Even if God does not answer a person’s prayer, a person should not lose hope. So many Jews prayed to return to Zion, and it seemed that God did not answer, and only individuals managed to go up to the Land. But the constant prayer kept the people from sinking into despair; hope was not lost, and therefore when “a window of opportunity opened,” many were found who ascended with self-sacrifice and little by little increased the Jewish settlement in the Land.

“To pray” means “to hope,” so “to pray” means “to fill oneself with hope,” “to be charged with hope,” and not for nothing is a significant part of the prayer devoted to the request for redemption and the revival of the nation, and afterward to accepting the yoke of the Kingdom of Heaven universally: “and all the living shall thank You forever,” following which there will be peace for the people and for the world.

We ask for things far, far off—and the Holy One, blessed be He, “causes salvation to sprout” little by little, in accordance with the progress of the people and the world, which usually does not come in giant leaps. Persistence in prayer for distant goals spurs the person praying to act in that direction. And when a person acts, God “helps, saves, and shields.”

With blessings, Yiftach Lahad Argamon-Bakshi

And the tefillin you mentioned are also meant to be a “sign” of the mission of the people and of God’s kindness toward them, and as “frontlets” as a sign of honor, in the way the diadems worn by the kings of Egypt signified nobility that obligates.

The last decisor (2022-04-04)

Man has a higher need to worship idolatry.
Prayer in place of sacrifices.
Sacrifices in place of idolatry.

Michi (2022-04-05)

Simcha, I don’t understand. Are you suggesting that we say words we do not mean because the Holy One, blessed be He, wants us to mutter? He could have had us recite the phone book (as in Leibowitz’s example). Jewish law says that prayer requires intention, including intention regarding the meaning of the words. What exactly can one intend when making a request that we know will not be answered and do not intend to be answered?
The question is not what the purpose of prayer is. It is certainly possible that it has additional purposes beyond having requests answered. But still, if the wording of the prayer is a request, a request presupposes an answer. Without that, there is nothing to ask for.

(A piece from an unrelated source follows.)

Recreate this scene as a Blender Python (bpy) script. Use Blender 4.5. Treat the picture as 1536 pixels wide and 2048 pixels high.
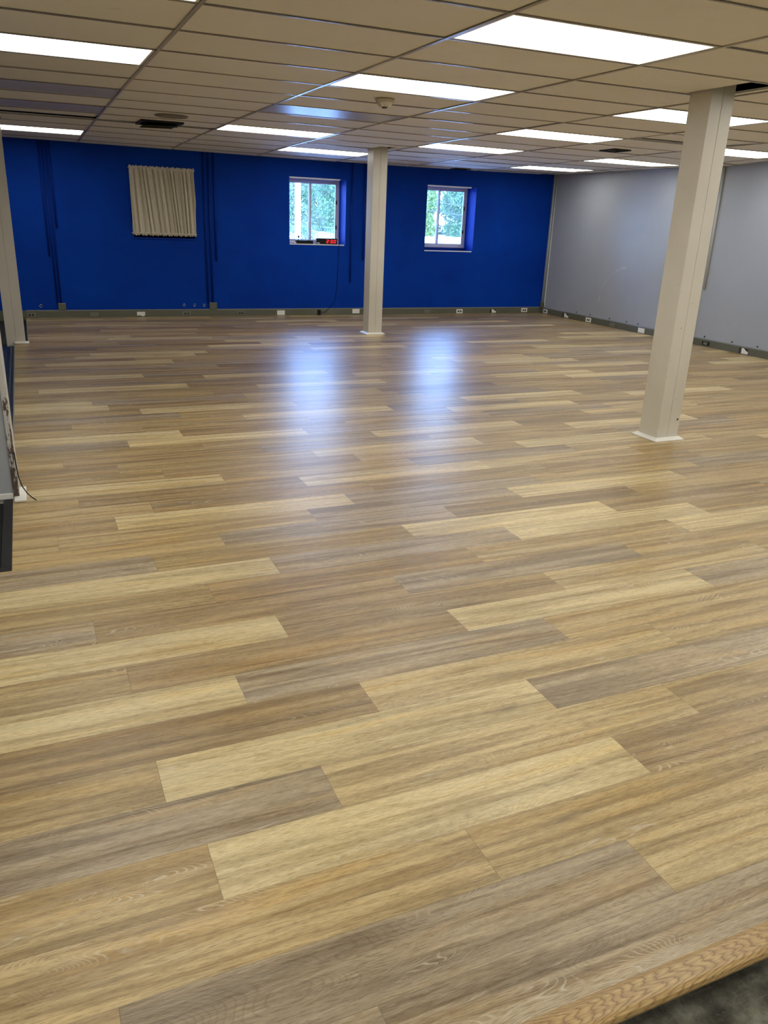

Does a request presuppose an answer? (to Rabbi M.A.) (2022-04-05)

To Rabbi M.A.—greetings,

A “request,” by virtue of being a “request,” assumes both the possibility that the one being asked will comply and the possibility that he will not comply. Moses our teacher prayed 515 prayers and was not answered, while Lot made an improper request for the saving of Zoar and was answered. The Holy One, blessed be He, has His own system of considerations…

With blessings, Y.L.A.B.

And there are requests that are answered after hundreds and thousands of years, such as Rachel’s prayer for her exiled children, of which only in our own generations have we begun to see that “the children shall return to their own border.”

And something about Lot’s prayer (2022-04-05)

Lot’s prayer regarding Zoar did not take into account at all that Abraham knew that fewer than nine righteous people cannot save a city. And Lot and his two daughters save Zoar; even Lot’s prayer was improper, since the angel had promised him that he would not overturn the cities until he reached a safe place in the mountain.

It seems that prayer from the depths of the heart, even without logic and without many merits, can “break the rules.” All the more so when the “rule” is: “He fulfills the desire of those who fear Him; He hears their cry and saves them,” and all the more so in our generation, when we see the realization of the prayers of the generations for the return to Zion and the revival of the nation.

With blessings, Y.L.A.B.

Michi (2022-04-05)

Obviously.

Seeking Truth (2022-04-05)

Yiftach Lahad, I love the things you write, here and elsewhere. Thank you very much!! Please don’t hold back your pen from writing. And of course you too are wonderful, Rabbi Abraham.